With respect to nation-states, the issue is that strong nation-states are very effective at reducing the peacetime homicide rate, which gives them the appearance of substantially improving safety. Many citizens of strong nation-states in Europe have never lived through a war in their country, leading them to think of deaths by violence as a highly unusual phenomenon. But strong nation-states also create much bigger and more destructive wars. It is not clear that the citizens of, say, Germany are at less risk of death by violence than the citizens of much weaker states such as Micronesia or Brazil, where murder rates are higher.


I would love to be a developer on a Chaos Monkey.

"Oh no, CM is down, everything's working!"


The blog post seems to imply Stack Exchange is working with the Chaos Monkey when it really isn't. They didn't really build a system that randomly shuts down servers or services. The difference is subtle but important.


The point here is that when you know that you're living with the Chaos Monkey, your systems become very fault tolerant. Living with a monkey does that.

But even you don't embrace the concept, the Chaos Monkey is likely going to become a uninvited house guest at some point in time. In StackOverflow's case, they bought a mainstream server with a mainstream OS, and discovered that that server came with a monkey.

Think of it another way. My brother and sister in law never worried about the failure characteristics of dinner plates, so they had lots of nice stuff. Then they had a baby. All of the sudden, falling plates and glasses became something that they had to think about.


Right, I agree that is the main point of the post. However, generalizing Netflix's naming of their fault-inducing system into unexpected failures dilutes the meaning of such name. Jeff's introduction to Netflix's system is what made this post interesting (if you disagree, take the mental exercise and rewrite this post in your mind without mentioning Netflix's system). There's a disconnect between the main point of the post and the most interesting point of the post.

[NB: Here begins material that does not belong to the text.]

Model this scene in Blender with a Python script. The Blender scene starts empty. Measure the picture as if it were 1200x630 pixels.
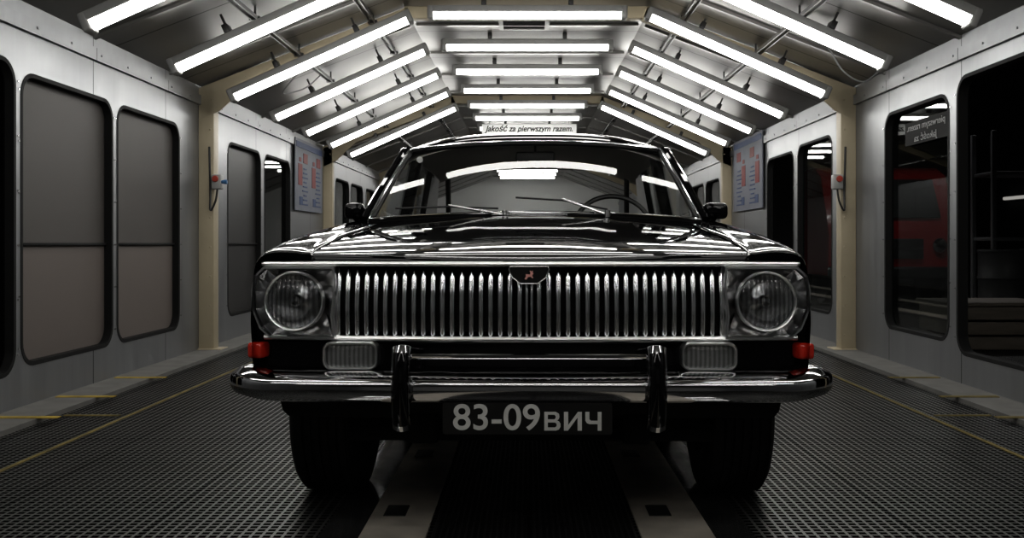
import bpy, bmesh, math, random
from mathutils import Vector, Matrix
random.seed(7)
PI = math.pi
scn = bpy.context.scene
COL = scn.collection
F, CX, CY, H = 1150.0, 618.0, 285.0, 0.93

# ------------------------------------------------------------------ materials
def M(name, col, rough=.5, metal=0.0, noise=0.0, nscale=5.0, stretch=(1, 1, 1), bump=0.0, coat=0.0,
      emit=0.0, spec=.5, rnoise=0.0):
    m = bpy.data.materials.new(name); m.use_nodes = True
    nt = m.node_tree; b = nt.nodes['Principled BSDF']
    b.inputs['Base Color'].default_value = (*col, 1)
    b.inputs['Roughness'].default_value = rough
    b.inputs['Metallic'].default_value = metal
    b.inputs['Specular IOR Level'].default_value = spec
    if coat:
        b.inputs['Coat Weight'].default_value = coat
        b.inputs['Coat Roughness'].default_value = .02
    if emit:
        b.inputs['Emission Color'].default_value = (*col, 1)
        b.inputs['Emission Strength'].default_value = emit
    if noise or bump or rnoise:
        tc = nt.nodes.new('ShaderNodeTexCoord'); mp = nt.nodes.new('ShaderNodeMapping')
        mp.inputs['Scale'].default_value = stretch
        nz = nt.nodes.new('ShaderNodeTexNoise'); nz.inputs['Scale'].default_value = nscale
        nz.inputs['Detail'].default_value = 5
        nt.links.new(tc.outputs['Object'], mp.inputs[0]); nt.links.new(mp.outputs[0], nz.inputs['Vector'])
        if noise:
            cr = nt.nodes.new('ShaderNodeMix'); cr.data_type = 'RGBA'
            cr.inputs[6].default_value = (*[max(0, c * (1 - noise)) for c in col], 1)
            cr.inputs[7].default_value = (*[min(1, c * (1 + noise)) for c in col], 1)
            nt.links.new(nz.outputs['Fac'], cr.inputs[0]); nt.links.new(cr.outputs[2], b.inputs['Base Color'])
        if rnoise:
            mr = nt.nodes.new('ShaderNodeMapRange')
            mr.inputs[3].default_value = max(0.02, rough - rnoise); mr.inputs[4].default_value = rough + rnoise
            nt.links.new(nz.outputs['Fac'], mr.inputs[0]); nt.links.new(mr.outputs[0], b.inputs['Roughness'])
        if bump:
            bp = nt.nodes.new('ShaderNodeBump'); bp.inputs['Strength'].default_value = bump
            bp.inputs['Distance'].default_value = .01
            nt.links.new(nz.outputs['Fac'], bp.inputs['Height']); nt.links.new(bp.outputs[0], b.inputs['Normal'])
    return m

def glass_mat(name, tint=(.75, .78, .77), ior=1.5, ribs=None, rough=.01):
    m = bpy.data.materials.new(name); m.use_nodes = True
    nt = m.node_tree; nt.nodes.clear()
    out = nt.nodes.new('ShaderNodeOutputMaterial'); mix = nt.nodes.new('ShaderNodeMixShader')
    tr = nt.nodes.new('ShaderNodeBsdfTransparent'); tr.inputs[0].default_value = (*tint, 1)
    gl = nt.nodes.new('ShaderNodeBsdfGlossy'); gl.inputs['Roughness'].default_value = rough
    fr = nt.nodes.new('ShaderNodeFresnel')
    # thin sheet: the same air-to-glass reflectance whichever face is met
    ge = nt.nodes.new('ShaderNodeNewGeometry'); mi = nt.nodes.new('ShaderNodeMapRange')
    mi.inputs[3].default_value = ior; mi.inputs[4].default_value = 1 / ior
    nt.links.new(ge.outputs['Backfacing'], mi.inputs[0]); nt.links.new(mi.outputs[0], fr.inputs[0])
    nt.links.new(fr.outputs[0], mix.inputs[0]); nt.links.new(tr.outputs[0], mix.inputs[1])
    nt.links.new(gl.outputs[0], mix.inputs[2]); nt.links.new(mix.outputs[0], out.inputs[0])
    if ribs:
        tc = nt.nodes.new('ShaderNodeTexCoord'); wv = nt.nodes.new('ShaderNodeTexWave')
        wv.wave_type = 'BANDS'; wv.bands_direction = 'X'; wv.inputs['Scale'].default_value = ribs
        bp = nt.nodes.new('ShaderNodeBump'); bp.inputs['Strength'].default_value = .6; bp.inputs['Distance'].default_value = .004
        nt.links.new(tc.outputs['Object'], wv.inputs['Vector']); nt.links.new(wv.outputs['Fac'], bp.inputs['Height'])
        nt.links.new(bp.outputs[0], gl.inputs['Normal']); nt.links.new(bp.outputs[0], fr.inputs['Normal'])
        # the flutes tint the glass
        mt = nt.nodes.new('ShaderNodeMix'); mt.data_type = 'RGBA'
        mt.inputs[6].default_value = (*[c * .5 for c in tint], 1); mt.inputs[7].default_value = (*tint, 1)
        nt.links.new(wv.outputs['Fac'], mt.inputs[0]); nt.links.new(mt.outputs[2], tr.inputs[0])
    return m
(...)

It's perfectly OK for people to draw inspiration and find parallels from other sources, especially when they are both inspiring and timely.

Jeff had something happen on accident that Netflix was smart enough to engineer on purpose. Once again, Jeff learns an important lesson and shares with everyone. No need to give grief over that.


I'm not trying to give grief here. I respect Jeff highly and found this article to be insightful. If people dislike my comment for its tone, I accept it. It was probably a bit overly antagonistic.


I think the post makes the distinction very clearly. First we hear about Netflix doing this surprising thing on purpose. Then we hear about the Stack Exchange guys pulling out their hair to fix a recurring problem. But "even in our time of greatest frustration, I realized that there was a positive side to all this." Where's the ambiguity?


This is where the distinction is made: "Who in their right mind would willingly choose to work with a Chaos Monkey? Sometimes you don't get a choice; the Chaos Monkey chooses you." But, the final takeaway point of the post blurs that distinction: "the best way to avoid failure is to fail constantly." Stack Exchange didn't "choose" the "best way to avoid failure" -- the problem chose them. Netflix, on the other hand, did make that choice. The article is written as if Stack Exchange followed Netflix's path and chose to fail constantly when it didn't.


This is a good point; I didn't notice this until I read this comment.

Would have been interesting if the post had ended with "so from now on, we're going to use the Chaos Monkey."